Market response modelling is covered in Chapter Market Mix Modelling. It is pertinent, however, to point out that in the context of advertising ROI, market mix models tend to be far from perfect. This is because the impact of advertising on sales is primarily long lasting, and despite the use of stock variables and dynamic effects, these models are not particularly good at capturing long term effects. So while the models are able to capture the impact of the persuasiveness of an advertisement, I believe they are less proficient in assessing how advertising helps to sustain and grow brand loyalty over the years. In this regard, engagement measurement provides for a better assessment.

This chapter dwells on audience measurement and engagement measurement. Audience measurement is a fast changing field. In the past it was confined to silos — primarily TV, press and radio. With the onset of online advertising another silo was added — digital. And as content is increasing viewed across screens, multiplatform measurement tools that measures total audience are increasingly being demanded by media owners and advertisers.

We know that advertising works in many different ways. And marketers’ objectives on the engagement they desire from their audiences, vary substantially depending on the nature of the product, its lifecycle, brand history, corporate priorities, competitive environment and a host of other factors. Their objectives must be keenly considered while evaluating advertising, as was highlighted by a consortium of 21 leading U.S. advertising agencies.

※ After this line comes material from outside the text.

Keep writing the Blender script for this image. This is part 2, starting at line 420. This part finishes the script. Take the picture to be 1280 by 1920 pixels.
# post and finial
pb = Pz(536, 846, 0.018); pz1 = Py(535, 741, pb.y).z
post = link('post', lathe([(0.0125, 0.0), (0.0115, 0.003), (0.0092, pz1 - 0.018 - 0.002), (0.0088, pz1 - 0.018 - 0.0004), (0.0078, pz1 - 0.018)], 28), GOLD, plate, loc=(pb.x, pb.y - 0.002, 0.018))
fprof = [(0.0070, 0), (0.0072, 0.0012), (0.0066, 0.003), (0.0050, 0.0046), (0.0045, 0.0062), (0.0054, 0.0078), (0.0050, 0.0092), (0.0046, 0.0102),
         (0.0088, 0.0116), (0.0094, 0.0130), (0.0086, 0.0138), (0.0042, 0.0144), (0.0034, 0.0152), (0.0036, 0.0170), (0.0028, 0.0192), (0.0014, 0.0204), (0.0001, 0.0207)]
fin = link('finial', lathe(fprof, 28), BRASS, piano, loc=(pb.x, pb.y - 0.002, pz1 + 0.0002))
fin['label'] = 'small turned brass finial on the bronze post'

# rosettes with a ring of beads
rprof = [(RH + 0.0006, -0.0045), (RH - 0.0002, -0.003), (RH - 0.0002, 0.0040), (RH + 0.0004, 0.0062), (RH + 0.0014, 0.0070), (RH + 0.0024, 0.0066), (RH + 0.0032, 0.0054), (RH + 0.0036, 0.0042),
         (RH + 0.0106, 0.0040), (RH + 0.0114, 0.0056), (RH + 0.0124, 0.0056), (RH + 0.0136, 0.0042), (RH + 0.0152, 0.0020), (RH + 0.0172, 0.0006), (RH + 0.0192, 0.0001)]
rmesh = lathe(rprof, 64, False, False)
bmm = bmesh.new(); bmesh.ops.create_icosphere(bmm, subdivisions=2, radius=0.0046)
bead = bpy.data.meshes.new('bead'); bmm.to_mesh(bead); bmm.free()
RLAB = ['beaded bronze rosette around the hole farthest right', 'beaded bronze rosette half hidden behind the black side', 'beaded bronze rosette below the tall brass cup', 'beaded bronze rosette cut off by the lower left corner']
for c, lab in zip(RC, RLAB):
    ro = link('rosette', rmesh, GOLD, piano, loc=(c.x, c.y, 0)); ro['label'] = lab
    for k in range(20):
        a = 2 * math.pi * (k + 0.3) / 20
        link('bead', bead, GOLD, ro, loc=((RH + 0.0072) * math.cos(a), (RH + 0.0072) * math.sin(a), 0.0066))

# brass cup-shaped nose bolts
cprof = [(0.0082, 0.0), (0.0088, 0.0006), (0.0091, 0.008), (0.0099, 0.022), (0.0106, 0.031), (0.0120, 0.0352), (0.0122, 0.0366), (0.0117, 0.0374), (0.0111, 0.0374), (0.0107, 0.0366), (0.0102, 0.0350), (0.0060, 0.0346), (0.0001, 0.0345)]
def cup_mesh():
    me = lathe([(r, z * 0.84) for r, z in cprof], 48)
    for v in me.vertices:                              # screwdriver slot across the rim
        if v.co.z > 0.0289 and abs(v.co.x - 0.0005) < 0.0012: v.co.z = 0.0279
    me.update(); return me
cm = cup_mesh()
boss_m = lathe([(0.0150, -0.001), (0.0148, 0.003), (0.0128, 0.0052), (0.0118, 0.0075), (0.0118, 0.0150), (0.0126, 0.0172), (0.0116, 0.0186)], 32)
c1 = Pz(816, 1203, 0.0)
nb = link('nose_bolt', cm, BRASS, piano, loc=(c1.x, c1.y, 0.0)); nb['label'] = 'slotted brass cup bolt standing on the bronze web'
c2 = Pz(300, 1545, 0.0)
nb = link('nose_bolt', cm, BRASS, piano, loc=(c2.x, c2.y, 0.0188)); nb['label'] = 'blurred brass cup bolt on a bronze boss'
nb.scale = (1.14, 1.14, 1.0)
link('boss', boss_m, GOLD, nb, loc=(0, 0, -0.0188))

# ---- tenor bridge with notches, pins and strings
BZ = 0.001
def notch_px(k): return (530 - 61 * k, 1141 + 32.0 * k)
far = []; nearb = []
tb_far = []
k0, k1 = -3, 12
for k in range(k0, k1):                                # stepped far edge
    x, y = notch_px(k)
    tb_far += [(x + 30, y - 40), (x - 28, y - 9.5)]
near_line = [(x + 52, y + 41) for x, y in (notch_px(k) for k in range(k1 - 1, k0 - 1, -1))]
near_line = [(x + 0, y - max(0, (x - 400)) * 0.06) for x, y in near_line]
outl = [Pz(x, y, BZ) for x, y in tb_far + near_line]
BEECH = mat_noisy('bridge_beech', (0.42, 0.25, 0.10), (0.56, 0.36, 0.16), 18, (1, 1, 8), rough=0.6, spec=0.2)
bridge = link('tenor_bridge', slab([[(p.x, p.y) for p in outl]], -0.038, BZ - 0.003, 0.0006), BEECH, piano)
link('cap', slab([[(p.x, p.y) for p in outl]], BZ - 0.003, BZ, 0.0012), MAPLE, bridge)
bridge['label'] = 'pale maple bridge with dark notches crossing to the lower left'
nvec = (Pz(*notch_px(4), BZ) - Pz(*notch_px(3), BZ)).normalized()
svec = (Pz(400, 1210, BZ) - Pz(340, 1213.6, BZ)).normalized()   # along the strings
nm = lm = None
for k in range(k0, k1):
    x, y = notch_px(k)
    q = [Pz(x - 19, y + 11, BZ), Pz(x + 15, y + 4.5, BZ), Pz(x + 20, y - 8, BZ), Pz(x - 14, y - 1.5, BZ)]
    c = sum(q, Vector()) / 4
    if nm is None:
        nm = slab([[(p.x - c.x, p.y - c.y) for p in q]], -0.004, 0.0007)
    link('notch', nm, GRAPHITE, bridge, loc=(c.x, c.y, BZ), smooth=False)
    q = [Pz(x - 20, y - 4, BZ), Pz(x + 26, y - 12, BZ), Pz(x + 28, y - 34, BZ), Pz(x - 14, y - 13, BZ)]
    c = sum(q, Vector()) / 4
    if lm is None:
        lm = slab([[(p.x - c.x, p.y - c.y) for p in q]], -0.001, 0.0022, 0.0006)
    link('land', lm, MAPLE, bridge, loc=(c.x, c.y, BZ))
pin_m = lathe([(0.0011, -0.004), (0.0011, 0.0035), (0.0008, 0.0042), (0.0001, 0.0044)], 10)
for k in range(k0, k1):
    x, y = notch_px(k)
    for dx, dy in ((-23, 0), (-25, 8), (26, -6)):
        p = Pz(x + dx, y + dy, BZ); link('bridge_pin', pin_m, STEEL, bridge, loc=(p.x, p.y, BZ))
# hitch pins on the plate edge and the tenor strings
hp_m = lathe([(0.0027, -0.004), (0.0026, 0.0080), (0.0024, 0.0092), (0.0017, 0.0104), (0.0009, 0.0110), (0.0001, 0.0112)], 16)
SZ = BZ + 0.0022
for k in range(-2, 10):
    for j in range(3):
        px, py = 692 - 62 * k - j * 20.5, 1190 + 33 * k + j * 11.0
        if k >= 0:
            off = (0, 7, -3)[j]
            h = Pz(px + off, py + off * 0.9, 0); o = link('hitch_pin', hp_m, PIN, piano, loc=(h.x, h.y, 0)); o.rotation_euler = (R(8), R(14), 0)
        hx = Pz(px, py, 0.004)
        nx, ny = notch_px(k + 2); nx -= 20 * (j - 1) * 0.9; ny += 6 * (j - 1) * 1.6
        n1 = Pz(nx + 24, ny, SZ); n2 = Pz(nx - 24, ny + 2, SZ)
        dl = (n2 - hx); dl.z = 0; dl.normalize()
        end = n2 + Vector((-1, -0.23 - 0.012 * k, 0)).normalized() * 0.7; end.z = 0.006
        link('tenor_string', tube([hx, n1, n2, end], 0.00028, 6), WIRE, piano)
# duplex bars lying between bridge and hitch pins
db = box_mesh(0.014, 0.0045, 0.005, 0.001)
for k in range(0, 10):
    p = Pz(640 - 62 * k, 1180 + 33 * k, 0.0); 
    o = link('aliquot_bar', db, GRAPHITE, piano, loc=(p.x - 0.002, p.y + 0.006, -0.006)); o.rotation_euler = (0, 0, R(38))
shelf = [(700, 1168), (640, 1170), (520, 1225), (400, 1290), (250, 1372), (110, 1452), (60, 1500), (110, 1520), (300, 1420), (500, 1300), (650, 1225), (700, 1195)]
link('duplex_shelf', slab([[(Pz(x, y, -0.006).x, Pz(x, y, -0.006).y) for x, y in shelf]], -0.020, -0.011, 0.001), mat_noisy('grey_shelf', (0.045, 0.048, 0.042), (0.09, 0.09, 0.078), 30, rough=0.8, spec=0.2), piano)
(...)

This consortium which assembled in 1982, released a public document that laid out the Positioning Advertising Copy Testing (PACT) principles on what constitutes good copy testing. PACT stressed the need for multiple measurements — “because single measurements are generally inadequate to assess the performance of an advertisement”. It emphasised that a good copy testing system should provide measurements which are relevant to the objectives of the advertising, and that there was need for clarity and agreement about how the results will be used in advance of each specific test.

The key themes that shed light on advertising were reviewed in Chapter How Advertising Works. According to those themes, the success of advertising hinges on its ability to generate salience, persuade consumers, differentiate from competitors, generate affinity for the brand, associate the brand with values, symbols and images, build relationships with consumers, and increase their involvement with the brand, generate feelings and emotions, and convey relevant messages — its proposition, its mantra.

Advertising research and analytics is categorized either as:

  • Copy testing

    : pre-testing of advertising before it is aired, or
  • Advertising tracking

    : testing after campaign has been launched.

In the context of both copy testing and tracking, this chapter reviews the imperatives in advertising analytics, and how key facets, such as those listed above, are tested and measured. Emphasis is given to the practices of the major global firms such as Millward Brown and Ipsos ASI that specialize in advertising analytics and research. It also covers Millward Brown’s awareness index model which provides a framework for measuring the effectiveness of advertising in generating awareness.